Mein Vater war unglaub­lich gut dar­in, Men­schen davon zu über­zeu­gen, an das War­um zu den­ken. Er konn­te Men­schen auch sehr gut ver­ste­hen. Und er war abso­lut ehr­lich. Er hat immer ver­sucht zu tun, was er sag­te und pre­dig­te. An sei­ner Beer­di­gung waren 450 Leu­te, und vie­le von ihnen sag­ten mir, mein Vater habe ihr Leben zum Posi­ti­ven ver­än­dert. Wenn Reli­gi­on so ist, habe ich wirk­lich kein Pro­blem damit. Für mich hat Reli­gi­on viel mehr mit Taten zu tun als mit Worten.

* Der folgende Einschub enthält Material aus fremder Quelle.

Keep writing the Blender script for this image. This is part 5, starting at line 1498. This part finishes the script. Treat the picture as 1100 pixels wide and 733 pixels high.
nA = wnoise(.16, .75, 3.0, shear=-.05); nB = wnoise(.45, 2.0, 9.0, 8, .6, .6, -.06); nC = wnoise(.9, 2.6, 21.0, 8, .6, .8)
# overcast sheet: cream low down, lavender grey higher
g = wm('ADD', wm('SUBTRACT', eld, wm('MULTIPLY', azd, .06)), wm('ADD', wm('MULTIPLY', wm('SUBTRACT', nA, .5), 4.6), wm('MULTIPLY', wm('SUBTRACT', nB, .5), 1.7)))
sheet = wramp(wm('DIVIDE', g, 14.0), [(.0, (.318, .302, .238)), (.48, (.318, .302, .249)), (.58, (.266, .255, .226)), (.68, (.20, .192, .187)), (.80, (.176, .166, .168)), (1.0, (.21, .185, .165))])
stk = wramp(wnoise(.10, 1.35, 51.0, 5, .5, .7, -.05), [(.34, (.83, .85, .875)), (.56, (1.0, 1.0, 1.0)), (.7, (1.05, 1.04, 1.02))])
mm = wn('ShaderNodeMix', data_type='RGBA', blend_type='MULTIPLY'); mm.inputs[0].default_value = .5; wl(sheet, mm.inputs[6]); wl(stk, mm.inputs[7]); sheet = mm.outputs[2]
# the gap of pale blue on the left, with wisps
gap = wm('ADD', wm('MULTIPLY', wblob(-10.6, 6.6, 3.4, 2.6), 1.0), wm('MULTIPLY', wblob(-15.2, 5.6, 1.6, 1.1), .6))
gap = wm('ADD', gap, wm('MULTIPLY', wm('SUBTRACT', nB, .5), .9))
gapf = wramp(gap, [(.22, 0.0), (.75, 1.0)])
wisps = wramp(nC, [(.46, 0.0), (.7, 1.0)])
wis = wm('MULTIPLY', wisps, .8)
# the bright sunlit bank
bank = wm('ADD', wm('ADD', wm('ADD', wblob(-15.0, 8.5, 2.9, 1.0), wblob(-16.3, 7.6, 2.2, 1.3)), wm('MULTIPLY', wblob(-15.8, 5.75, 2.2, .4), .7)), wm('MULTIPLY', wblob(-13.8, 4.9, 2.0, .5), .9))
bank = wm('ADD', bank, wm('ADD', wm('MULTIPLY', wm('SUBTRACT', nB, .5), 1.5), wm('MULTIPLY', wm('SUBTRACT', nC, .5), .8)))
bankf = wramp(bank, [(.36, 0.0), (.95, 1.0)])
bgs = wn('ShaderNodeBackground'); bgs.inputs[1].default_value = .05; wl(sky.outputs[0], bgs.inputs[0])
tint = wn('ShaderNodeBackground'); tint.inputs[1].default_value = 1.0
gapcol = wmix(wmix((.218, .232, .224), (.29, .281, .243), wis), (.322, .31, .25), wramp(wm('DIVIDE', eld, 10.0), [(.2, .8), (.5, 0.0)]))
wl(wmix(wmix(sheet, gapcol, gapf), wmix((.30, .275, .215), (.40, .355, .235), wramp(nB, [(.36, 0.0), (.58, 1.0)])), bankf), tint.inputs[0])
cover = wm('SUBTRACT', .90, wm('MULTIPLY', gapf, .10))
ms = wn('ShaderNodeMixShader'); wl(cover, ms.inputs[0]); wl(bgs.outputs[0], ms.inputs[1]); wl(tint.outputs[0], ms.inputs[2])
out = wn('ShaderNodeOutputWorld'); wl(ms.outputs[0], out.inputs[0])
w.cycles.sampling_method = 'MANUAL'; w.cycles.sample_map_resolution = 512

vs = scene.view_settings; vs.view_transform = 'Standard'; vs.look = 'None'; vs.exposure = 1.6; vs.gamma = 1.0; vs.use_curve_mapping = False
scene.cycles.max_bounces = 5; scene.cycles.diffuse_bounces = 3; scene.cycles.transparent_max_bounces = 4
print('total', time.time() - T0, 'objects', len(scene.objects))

Wird die Erde eines Tages unbe­wohn­bar sein? Wie rea­li­stisch ist es, dass Men­schen dann zum Mars flie­gen, um dort zu leben?
In fünf Mil­li­ar­den Jah­ren ist die Erde nicht mehr bewohn­bar, weil die Son­ne uns kei­nen Treib­stoff zum Leben mehr geben kann. Die Fra­ge ist aller­dings: Pas­siert schon frü­her etwas – weil wir selbst die Erde nega­tiv beein­flus­sen oder weil eine Kata­stro­phe aus dem Welt­raum kommt? Alles ist mög­lich, wir sehen dies über­all. Ich fin­de es schwie­rig, den Mars zu sehen, als wäre er eine Ersatz-Erde. Der Mars ist ganz anders bezüg­lich sei­ner Lebens­freund­lich­keit. Ich fin­de, wir soll­ten den Mars unbe­dingt erfor­schen. Aber wir soll­ten uns in erster Linie dar­auf kon­zen­trie­ren, unse­re Erde zu beschüt­zen, weil alle, die wir lie­ben, hier sind, weil unse­re Kin­der hier leben und hof­fent­lich auch noch deren Kinder.